LA EDUCACIÓN NO ES INFORMACIÓN
Por eso, las cancelaciones, el canon de los grandes libros excluidos. No más el sexista Shakespeare, o Aristóteles, el esclavista. No es mera coincidencia. La globalización, como proceso económico, requiere la homogeneización del mundo. Disuelve las culturas nacionales, nivela sus diferencias convirtiendo el mundo en algo indiferente. Solo información homogeneizada, políticamente correcta. Por eso, la educación se reduce a su empleabilidad. A satisfacer demandas sociales. Demandas de una sociedad.
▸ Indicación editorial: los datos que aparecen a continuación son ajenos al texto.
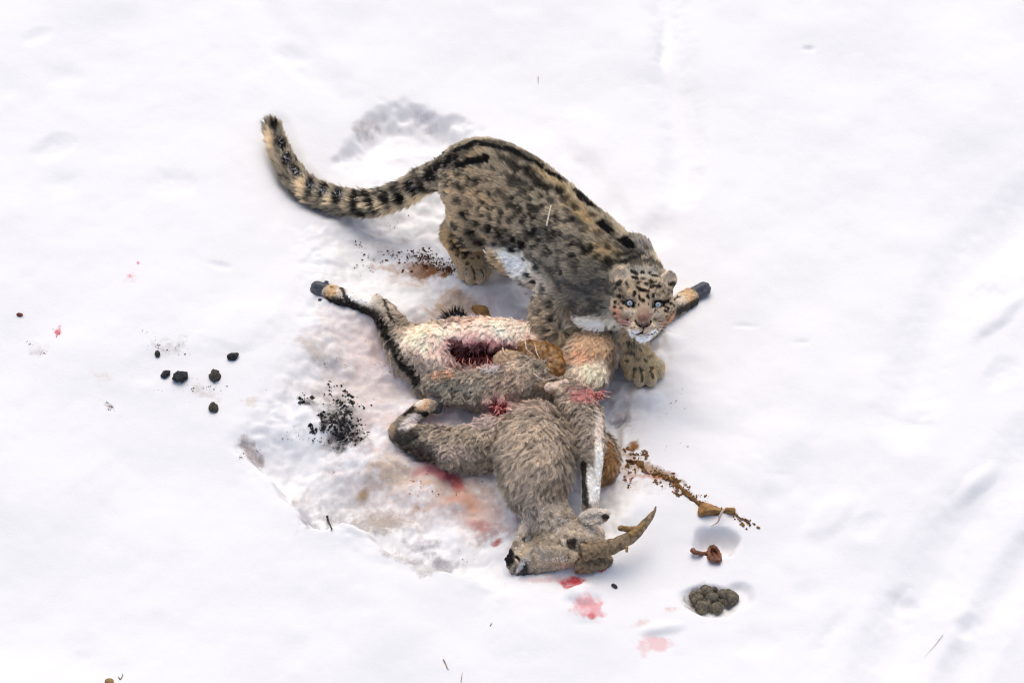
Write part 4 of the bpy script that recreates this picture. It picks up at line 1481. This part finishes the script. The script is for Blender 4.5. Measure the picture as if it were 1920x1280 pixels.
    for px, py, rx, ry, n in ((1045, 985, 20, 16, 40), (1062, 975, 16, 12, 30), (1042, 1048, 26, 6, 40), (1100, 1040, 10, 8, 20), (985, 1050, 10, 10, 24), (1105, 985, 14, 12, 24), (1020, 905, 30, 24, 20), (975, 1030, 10, 12, 20)):
        for _ in range(n):
            q = pt.hit(px + rng.normal(0, rx * .5), py + rng.normal(0, ry * .5)) + TOCAM * rng.uniform(.003, .010)
            r = rng.uniform(.0010, .0030)
            b = len(VV)
            VV += [q + r * np.array(d) * rng.uniform(.7, 1.3) for d in ((1, 0, 0), (-1, 0, 0), (0, 1, 0), (0, -1, 0), (0, 0, 1), (0, 0, -1))]
            FF += [(b + i, b + j, b + k) for i, j, k in ((0, 2, 4), (2, 1, 4), (1, 3, 4), (3, 0, 4), (2, 0, 5), (1, 2, 5), (3, 1, 5), (0, 3, 5))]
    sn = obj('snow_grains', new_mesh('snow_grains', np.array(VV), FF), plain('snow_grain', (.9, .9, .92), .6, .03, 30, 0), root)
    sn['kind'] = 'stuff'
    # opened stomach
    m_st = plain('stomach_wall', (.34, .175, .055), .38, .6, 55, .9, .45, (.075, .032, .010))
    m_sk = plain('raw_hide', (.50, .36, .23), .55, .4, 60, .7, .3, (.24, .155, .09))
    m_fat = plain('pale_sinew', (.70, .54, .43), .45, .35, 60, .3, .4)
    m_fl = plain('raw_flesh', (.20, .018, .018), .3, .6, 45, .6, .5, (.035, .004, .005))
    m_pk = plain('pink_flesh', (.62, .30, .26), .4, .35, 60, .4, .45, (.36, .06, .06))

    def lump(name, parts, mat, res=.005, noise=.006, freq=30, seed=1):
        c = np.array([p for p, r, k in parts])
        m = max(max(r) for p, r, k in parts) + .04
        g = Field(c.min(0) - m, c.max(0) + m, res)
        for p, r, k in parts:
            g.ell(p, r, k=k)
        V2, F2 = g.mesh(1)
        N2 = vnormals(V2, F2)
        V2 = V2 + N2 * (noise * fbm(V2 * freq, 3, seed))[:, None]
        return obj(name, new_mesh(name, V2, F2), mat, root)

    st = lump('stomach', [(P(1020, 668, .13), (.075, .05, .055), .02), (P(1042, 690, .125), (.050, .050, .05), .02), (P(995, 655, .13), (.05, .035, .04), .02)], m_st, noise=.010, freq=34)
    st['label'] = 'amber brown stomach bulging from the opened belly'
    fl = lump('hide_flap', [(P(952, 676, .12), (.055, .045, .035), .03), (P(985, 692, .12), (.060, .055, .04), .03), (P(1012, 716, .115), (.045, .035, .03), .03)], m_sk, noise=.014, freq=40, seed=4)
    fl['label'] = 'bare tan flap of hide beside the stomach'
    lump('flesh', [(P(868, 664, .02), (.045, .03, .03), .01), (P(900, 676, .01), (.05, .03, .03), .01), (P(928, 668, .02), (.04, .03, .03), .01)], m_fl, .004, .010, 40, 6)
    lump('flesh', [(P(938, 768, .06), (.034, .026, .024), .01), (P(945, 775, .06), (.02, .02, .02), .01)], m_fl, .004, .008, 60, 8)
    lump('flesh', [(P(1072, 722, .17), (.030, .016, .016), .01), (P(1100, 738, .165), (.030, .016, .018), .01), (P(1122, 742, .15), (.024, .016, .016), .01)], m_pk, .004, .010, 60, 7)
    lump('fat', [(P(1040, 726, .155), (.036, .024, .018), .015), (P(1058, 720, .155), (.024, .014, .016), .015)], m_fat, .004, .008, 40, 12)

    def strands(name, specs, mat, r):
        for pts in specs:
            q = spline(np.array([P(*p) for p in pts]), 6)
            n = len(q)
            v_, f_ = tube(q, r * (1 - .75 * np.linspace(0, 1, n) ** 2) * (1 + .2 * np.sin(np.arange(n) * 1.7)), 7)
            obj(name, new_mesh(name, np.array(v_), f_), mat, root)

    rng = np.random.default_rng(4)
    strands('sinew', [[(985, 640, .19), (988, 655, .2), (1000, 664, .2)], [(1003, 645, .19), (1006, 660, .19), (1012, 672, .195)], [(942, 652, .15), (948, 664, .165), (962, 660, .17)],
                      [(1000, 700, .17), (1020, 712, .17), (1046, 706, .165)]], m_fat, .003)
    strands('bone', [[(1058, 714, .18), (1074, 726, .19), (1090, 736, .19)]], m_fat, .011)
    sp = []
    for _ in range(16):
        x, y = rng.uniform(1085, 1128), rng.uniform(728, 742)
        a, l = rng.uniform(-.6, 1.6), rng.uniform(12, 26)
        sp.append([(x, y, .185), (x + .5 * l * math.cos(a) + rng.normal(0, 3), y + .5 * l * math.sin(a), .195), (x + l * math.cos(a), y + l * math.sin(a), .17)])
    strands('flesh_shred', sp[::2], m_pk, .0036)
    strands('flesh_shred', sp[1::4], m_fat, .0030)
    strands('flesh_shred', sp[3::4], m_fl, .0036)
    sp = []
    for _ in range(12):
        x, y = rng.uniform(922, 950), rng.uniform(756, 772)
        a, l = rng.uniform(0, 6.28), rng.uniform(8, 18)
        sp.append([(x, y, .09), (x + .5 * l * math.cos(a), y + .5 * l * math.sin(a), .105), (x + l * math.cos(a), y + l * math.sin(a), .10)])
    strands('flesh_shred', sp, m_pk, .0032)
    sp = []
    for _ in range(12):
        x, y = rng.uniform(850, 930), rng.uniform(655, 672)
        l = rng.uniform(14, 30)
        sp.append([(x, y, .07), (x + rng.normal(0, 6), y + .5 * l, .08), (x + rng.normal(4, 8), y + l, .06)])
    strands('flesh_shred', sp[::2], m_pk, .0026)
    # matted bloody hair hanging over the torn edges
    m_bh = plain('bloody_hair', (.62, .40, .36), .5, .4, 90, 0, .3, (.30, .06, .06))
    VV, FF = [], []
    spots = [(rng.uniform(838, 948), rng.uniform(640, 655), 1) for _ in range(150)] + [(rng.uniform(845, 940), rng.uniform(682, 694), -1) for _ in range(70)]
    spots += [(938 + rng.normal(0, 15), 766 + rng.normal(0, 11), 0) for _ in range(110)] + [(1098 + rng.normal(0, 24), 738 + rng.normal(0, 8), 0) for _ in range(120)]
    for px, py, sg in spots:
        l = rng.uniform(8, 24)
        a = (1.5 + rng.normal(0, .5)) if sg == 1 else ((-1.4 + rng.normal(0, .6)) if sg == -1 else rng.uniform(0, 6.28))
        q0 = pt.hit(px, py) + TOCAM * .002
        q1 = pt.hit(px + .45 * l * math.cos(a), py + .45 * l * math.sin(a)) + TOCAM * .012
        q2 = q1 + (RIGHT * math.cos(a) - UP * math.sin(a)) * (.5 * l / PXM) - TOCAM * rng.uniform(0, .012)
        if np.linalg.norm(q1 - q0) > .06:
            q1 = q0 + (RIGHT * math.cos(a) - UP * math.sin(a)) * (.45 * l / PXM) + TOCAM * .006
            q2 = q1 + (RIGHT * math.cos(a) - UP * math.sin(a)) * (.4 * l / PXM) - TOCAM * .012
        v_, f_ = tube(spline(np.array([q0, q1, q2]), 3), np.linspace(.0019, .0005, 7), 4)
        FF += [tuple(i + len(VV) for i in f2) for f2 in f_]
        VV += v_
    bh = obj('bloody_hair', new_mesh('bloody_hair', np.array(VV), FF), m_bh, root)
    bh['kind'] = 'stuff'
    return root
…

Y aparece el Estado, o mejor, el estatalismo dirigista, en todos los niveles, como medio coactivo para uniformar los modos de actuación. Se quiere formatear a toda la ciudadanía sobre qué es lo inclusivo, la diversidad, el significado del derecho.
Por eso, esta visión suprime o minimiza las humanidades. Se las tiene de “adorno”. Pues son precisamente ellas las que permiten –antes de hacer– pensar sobre el hacer. Sin historia no se sabe en qué mundo se vive. Sin filosofía, no se sabe lo que es preguntar. Sin literatura no hay creación ni belleza. Al privar a nuestros jóvenes de esa cultura humanística, no solo les quitamos, simplemente, las oportunidades de éxito profesional, les impedimos, sobre todo, la capacidad de reconocerse como personas: de ser libres, únicos y profundamente humanos. ¿Dónde buscar, entonces, la verdadera educación? La que no es un método, mera praxis o información. En la realidad perenne de las cosas. Educación en su originalidad, que enfatiza lo que el ser humano es, y hace, y crea, independiente de las circunstancias. Algo que se forma en las humanidades, fuentes de auténtica democracia y que provee la belleza, la bondad y la verdad. Es la propuesta que hice, recientemente, a un grupo de estudiantes: ¿Y si volvemos a Homero y su relato de Ulises en la Odisea donde sienta las bases de la ética y de la civilización occidental?
Incorporación de tecnología, ciencia, innovar: ese parece ser el mantra que reconciliaría la educación con el progreso hacia una auténtica democracia. Así, la educación se convierte en un método: hacer sin pensar o minimizando su contenido.